Toda essa dinâmica se transforma em uma verdadeira alucinação coletiva. A pessoa acha que surfa, o público acha que ela tem patrocínio, o seguidor acompanha uma pseudo referência e a marca acha que está fazendo um bom negócio. A realidade é que todas as pontas dessa cadeia estão confusas sobre o que é real e o que é virtual.
E o mais relevante dessa história é que ela resulta em muitos surfistas de alto rendimento, com currículo, resultados e surf no pé, mas sem condições de desenvolverem seu potencial. Os reflexos são inúmeros, inclusive um possível apagão de surfistas brasileiros nutrindo nossa necessidade de autoafirmação surfístico-mundial.
Qual a novidade?
Surfistas sempre foram formadores de opinião. São influenciadores natos ao longo de décadas. A novidade é que, hoje, aparentemente se busca um nicho para depois tentar virar o surfista influenciador daquele nicho. A ´influencerização´ é caminho natural. Desde que seja por uma influência sincera, que nasce da verdade pessoal do surfista. Negativo seria a construção de um personagem baseado em verdades virtuais sem a consistência da realidade.
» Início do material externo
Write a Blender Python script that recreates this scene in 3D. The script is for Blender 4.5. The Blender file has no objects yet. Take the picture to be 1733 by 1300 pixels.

Este talvez seja o resultado de uma conjuntura entre a geração de pessoas que cresceram querendo ter sua própria voz, seguindo seus sonhos e sendo reconhecidas por quem são, e um sistema que soube lucrar com a ingenuidade como característica comportamental predominante de toda uma geração. Em resumo, parece ser tudo que a gente sempre quis sendo usado contra a gente. haha.